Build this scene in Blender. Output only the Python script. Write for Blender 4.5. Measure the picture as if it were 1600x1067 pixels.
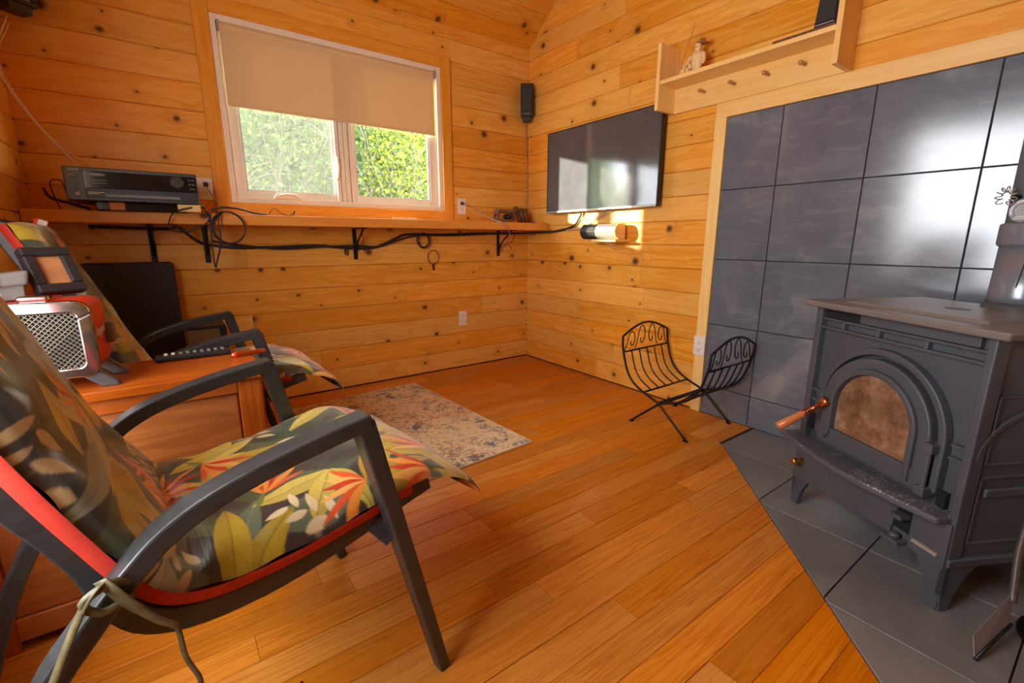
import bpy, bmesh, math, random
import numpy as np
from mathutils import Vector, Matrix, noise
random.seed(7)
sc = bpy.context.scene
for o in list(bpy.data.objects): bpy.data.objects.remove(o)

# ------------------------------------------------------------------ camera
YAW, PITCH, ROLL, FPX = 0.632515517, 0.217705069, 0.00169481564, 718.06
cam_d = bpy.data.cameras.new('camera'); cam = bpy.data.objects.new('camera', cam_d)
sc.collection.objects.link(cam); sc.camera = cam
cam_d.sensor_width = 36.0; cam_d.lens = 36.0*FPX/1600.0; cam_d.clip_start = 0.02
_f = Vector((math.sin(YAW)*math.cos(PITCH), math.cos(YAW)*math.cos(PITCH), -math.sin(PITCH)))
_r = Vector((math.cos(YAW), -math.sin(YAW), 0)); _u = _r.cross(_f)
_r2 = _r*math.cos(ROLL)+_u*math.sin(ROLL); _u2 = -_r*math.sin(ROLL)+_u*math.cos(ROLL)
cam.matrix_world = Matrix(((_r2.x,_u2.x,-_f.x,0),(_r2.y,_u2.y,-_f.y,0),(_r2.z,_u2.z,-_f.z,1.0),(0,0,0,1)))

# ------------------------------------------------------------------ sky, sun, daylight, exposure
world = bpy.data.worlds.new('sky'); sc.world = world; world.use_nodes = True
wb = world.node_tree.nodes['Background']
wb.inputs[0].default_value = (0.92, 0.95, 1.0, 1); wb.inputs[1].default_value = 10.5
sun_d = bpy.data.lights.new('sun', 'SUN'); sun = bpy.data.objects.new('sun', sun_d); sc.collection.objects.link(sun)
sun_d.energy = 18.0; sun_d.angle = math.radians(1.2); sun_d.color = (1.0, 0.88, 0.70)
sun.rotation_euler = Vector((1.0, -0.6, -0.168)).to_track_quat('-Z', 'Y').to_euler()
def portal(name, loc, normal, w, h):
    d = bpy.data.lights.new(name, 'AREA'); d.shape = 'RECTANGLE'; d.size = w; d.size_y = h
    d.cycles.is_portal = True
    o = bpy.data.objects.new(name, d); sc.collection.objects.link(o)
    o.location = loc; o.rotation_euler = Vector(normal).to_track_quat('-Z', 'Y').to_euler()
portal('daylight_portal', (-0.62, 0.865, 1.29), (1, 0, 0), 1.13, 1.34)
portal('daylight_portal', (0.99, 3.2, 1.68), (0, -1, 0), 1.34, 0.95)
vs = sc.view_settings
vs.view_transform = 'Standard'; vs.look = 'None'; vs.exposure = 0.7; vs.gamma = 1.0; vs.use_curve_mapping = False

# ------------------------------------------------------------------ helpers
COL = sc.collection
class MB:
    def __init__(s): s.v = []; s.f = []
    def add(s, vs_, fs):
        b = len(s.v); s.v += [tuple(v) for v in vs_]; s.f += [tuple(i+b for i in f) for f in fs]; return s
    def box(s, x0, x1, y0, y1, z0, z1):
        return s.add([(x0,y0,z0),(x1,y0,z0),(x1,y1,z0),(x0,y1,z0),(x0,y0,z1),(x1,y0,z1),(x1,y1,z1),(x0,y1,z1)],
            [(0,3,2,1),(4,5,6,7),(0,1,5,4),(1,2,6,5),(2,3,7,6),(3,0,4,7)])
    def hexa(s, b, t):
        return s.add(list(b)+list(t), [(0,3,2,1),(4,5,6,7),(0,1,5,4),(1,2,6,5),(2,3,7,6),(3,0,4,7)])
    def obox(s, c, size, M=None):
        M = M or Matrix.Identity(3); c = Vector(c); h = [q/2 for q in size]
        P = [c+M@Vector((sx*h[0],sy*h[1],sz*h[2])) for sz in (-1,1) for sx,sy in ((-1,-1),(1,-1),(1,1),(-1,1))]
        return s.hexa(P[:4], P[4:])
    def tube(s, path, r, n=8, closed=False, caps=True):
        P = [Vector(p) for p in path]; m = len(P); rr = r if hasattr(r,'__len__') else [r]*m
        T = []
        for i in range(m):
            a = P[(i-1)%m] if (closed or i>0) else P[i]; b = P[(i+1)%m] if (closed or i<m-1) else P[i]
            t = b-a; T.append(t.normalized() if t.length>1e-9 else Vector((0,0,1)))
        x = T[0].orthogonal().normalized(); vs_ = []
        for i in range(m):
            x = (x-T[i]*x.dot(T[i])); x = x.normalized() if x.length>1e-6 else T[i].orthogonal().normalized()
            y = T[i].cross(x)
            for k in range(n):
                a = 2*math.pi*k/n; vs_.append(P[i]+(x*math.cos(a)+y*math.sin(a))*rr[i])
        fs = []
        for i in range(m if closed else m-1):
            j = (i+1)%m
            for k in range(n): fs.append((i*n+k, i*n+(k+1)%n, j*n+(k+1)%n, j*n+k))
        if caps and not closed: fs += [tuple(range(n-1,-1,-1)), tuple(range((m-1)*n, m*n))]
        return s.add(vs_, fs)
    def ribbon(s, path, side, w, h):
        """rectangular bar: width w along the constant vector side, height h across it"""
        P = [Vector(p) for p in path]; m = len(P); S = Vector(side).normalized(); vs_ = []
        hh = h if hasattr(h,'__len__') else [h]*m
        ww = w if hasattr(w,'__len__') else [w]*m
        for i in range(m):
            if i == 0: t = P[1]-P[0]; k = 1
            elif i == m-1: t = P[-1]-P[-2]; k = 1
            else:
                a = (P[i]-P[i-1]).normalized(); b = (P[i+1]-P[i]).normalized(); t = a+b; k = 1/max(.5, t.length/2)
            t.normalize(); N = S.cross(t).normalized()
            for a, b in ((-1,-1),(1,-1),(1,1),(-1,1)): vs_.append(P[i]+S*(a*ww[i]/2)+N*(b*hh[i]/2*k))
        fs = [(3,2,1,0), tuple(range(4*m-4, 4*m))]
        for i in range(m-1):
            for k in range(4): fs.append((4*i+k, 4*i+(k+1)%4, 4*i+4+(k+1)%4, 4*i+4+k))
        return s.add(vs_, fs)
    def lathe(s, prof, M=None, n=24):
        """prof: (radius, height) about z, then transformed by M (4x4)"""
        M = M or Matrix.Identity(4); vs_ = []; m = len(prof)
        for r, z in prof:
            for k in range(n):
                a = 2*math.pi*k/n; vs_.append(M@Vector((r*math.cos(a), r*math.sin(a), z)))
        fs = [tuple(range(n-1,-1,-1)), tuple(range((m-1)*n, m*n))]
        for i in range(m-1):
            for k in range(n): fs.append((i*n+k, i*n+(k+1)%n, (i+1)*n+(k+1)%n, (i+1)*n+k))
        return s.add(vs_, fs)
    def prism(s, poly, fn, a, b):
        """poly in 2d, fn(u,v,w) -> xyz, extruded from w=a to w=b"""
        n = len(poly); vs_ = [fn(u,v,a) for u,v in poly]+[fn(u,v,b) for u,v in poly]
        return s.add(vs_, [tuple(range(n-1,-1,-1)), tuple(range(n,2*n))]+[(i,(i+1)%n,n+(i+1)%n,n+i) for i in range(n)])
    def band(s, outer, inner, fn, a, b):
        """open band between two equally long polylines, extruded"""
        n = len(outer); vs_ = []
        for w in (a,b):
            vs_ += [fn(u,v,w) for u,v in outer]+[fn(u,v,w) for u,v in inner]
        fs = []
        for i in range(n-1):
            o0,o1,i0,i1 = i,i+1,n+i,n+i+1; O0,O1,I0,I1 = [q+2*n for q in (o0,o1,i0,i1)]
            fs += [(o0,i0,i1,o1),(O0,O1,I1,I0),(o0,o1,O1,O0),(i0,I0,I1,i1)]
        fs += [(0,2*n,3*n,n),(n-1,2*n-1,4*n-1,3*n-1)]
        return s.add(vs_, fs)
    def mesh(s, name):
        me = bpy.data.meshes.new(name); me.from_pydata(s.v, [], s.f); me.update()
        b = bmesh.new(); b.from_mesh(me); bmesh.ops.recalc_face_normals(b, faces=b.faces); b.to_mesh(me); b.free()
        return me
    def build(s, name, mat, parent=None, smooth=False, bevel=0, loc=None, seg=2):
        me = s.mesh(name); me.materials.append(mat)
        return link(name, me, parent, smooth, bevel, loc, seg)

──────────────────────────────

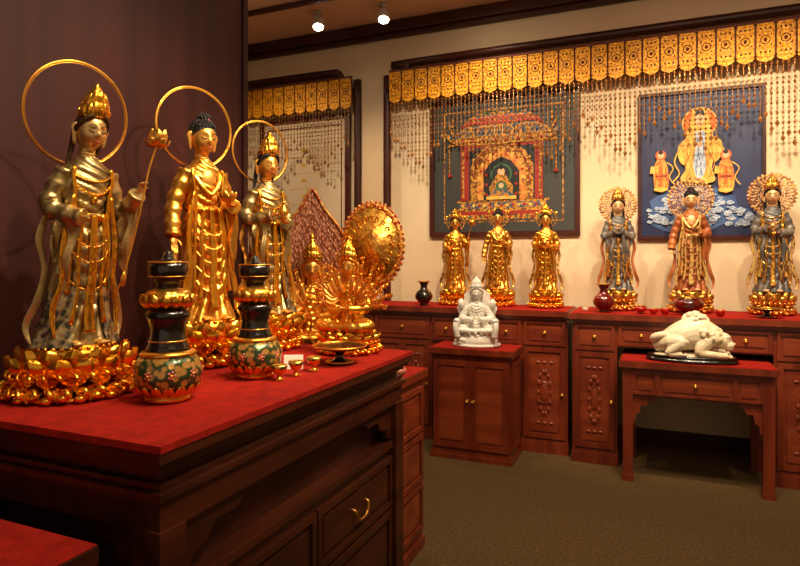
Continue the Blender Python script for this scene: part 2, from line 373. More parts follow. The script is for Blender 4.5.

──────────────────────────────

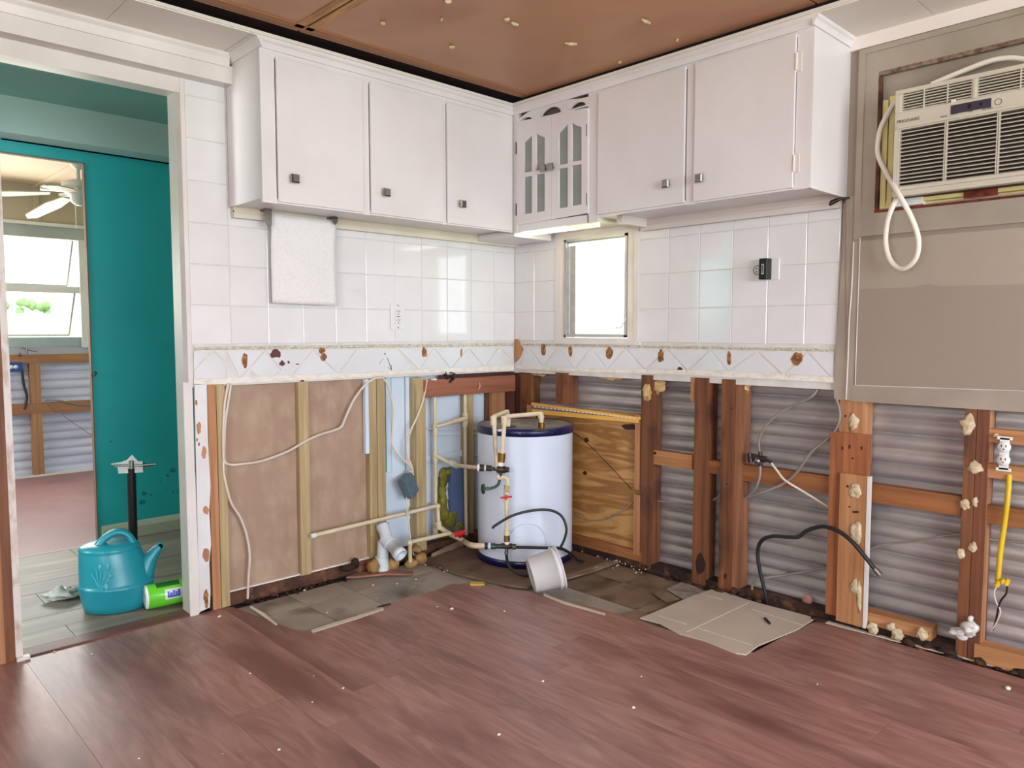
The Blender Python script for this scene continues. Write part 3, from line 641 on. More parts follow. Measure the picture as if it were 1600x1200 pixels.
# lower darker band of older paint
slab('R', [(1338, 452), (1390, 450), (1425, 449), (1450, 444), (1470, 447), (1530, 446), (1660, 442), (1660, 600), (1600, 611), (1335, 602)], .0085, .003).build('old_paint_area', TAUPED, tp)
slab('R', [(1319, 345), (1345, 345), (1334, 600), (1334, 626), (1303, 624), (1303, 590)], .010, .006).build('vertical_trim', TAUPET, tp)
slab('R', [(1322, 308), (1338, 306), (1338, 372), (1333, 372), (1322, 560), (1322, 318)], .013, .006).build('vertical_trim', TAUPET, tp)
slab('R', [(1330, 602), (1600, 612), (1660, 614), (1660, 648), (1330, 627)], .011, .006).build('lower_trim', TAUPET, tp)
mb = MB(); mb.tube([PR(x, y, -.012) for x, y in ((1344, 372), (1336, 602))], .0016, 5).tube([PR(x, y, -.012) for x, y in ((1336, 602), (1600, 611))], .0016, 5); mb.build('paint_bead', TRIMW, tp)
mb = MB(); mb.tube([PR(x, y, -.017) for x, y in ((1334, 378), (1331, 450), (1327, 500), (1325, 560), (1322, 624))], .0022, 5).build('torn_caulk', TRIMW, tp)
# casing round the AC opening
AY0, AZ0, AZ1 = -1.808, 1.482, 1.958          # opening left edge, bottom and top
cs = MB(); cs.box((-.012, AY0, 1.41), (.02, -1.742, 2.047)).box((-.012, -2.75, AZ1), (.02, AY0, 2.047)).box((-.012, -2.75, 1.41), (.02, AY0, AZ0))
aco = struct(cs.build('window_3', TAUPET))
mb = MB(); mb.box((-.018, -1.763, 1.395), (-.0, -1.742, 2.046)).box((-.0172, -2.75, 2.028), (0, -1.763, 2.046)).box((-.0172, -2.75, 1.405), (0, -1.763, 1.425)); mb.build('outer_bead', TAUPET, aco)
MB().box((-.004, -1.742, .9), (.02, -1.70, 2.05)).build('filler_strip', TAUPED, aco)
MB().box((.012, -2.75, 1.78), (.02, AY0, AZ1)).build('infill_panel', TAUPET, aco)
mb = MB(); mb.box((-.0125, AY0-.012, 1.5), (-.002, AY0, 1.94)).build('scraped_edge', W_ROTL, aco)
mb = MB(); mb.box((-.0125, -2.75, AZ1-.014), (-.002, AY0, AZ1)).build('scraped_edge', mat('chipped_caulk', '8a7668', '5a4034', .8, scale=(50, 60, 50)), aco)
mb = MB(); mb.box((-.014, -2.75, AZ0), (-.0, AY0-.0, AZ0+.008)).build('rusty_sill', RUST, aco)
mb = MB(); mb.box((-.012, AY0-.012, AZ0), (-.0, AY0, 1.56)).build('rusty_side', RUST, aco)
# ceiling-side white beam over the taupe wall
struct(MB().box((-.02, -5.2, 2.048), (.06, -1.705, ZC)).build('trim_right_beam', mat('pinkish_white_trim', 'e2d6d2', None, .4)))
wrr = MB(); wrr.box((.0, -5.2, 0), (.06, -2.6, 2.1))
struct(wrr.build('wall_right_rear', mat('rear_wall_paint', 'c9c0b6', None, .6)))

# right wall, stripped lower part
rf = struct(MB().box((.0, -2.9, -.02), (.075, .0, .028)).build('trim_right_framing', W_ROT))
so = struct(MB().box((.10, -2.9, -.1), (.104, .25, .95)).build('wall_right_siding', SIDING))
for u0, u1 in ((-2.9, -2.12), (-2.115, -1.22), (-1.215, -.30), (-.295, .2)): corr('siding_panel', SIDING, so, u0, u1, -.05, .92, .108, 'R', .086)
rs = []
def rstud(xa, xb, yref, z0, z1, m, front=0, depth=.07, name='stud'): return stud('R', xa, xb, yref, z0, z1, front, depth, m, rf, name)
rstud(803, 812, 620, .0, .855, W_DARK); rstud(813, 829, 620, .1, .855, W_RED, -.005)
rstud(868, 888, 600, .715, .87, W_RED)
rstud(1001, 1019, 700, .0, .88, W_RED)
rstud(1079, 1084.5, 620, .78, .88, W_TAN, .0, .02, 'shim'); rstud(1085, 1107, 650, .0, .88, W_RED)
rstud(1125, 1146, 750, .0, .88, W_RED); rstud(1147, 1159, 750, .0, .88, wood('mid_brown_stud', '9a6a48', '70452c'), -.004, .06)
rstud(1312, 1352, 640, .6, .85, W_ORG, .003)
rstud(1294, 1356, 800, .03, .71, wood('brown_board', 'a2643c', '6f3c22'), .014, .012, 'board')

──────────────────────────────

WHAT IS NEEDED: Give the count of lines in the data above that hold the string "follow", with no additional words.

ANSWER FOR THE TASK: 2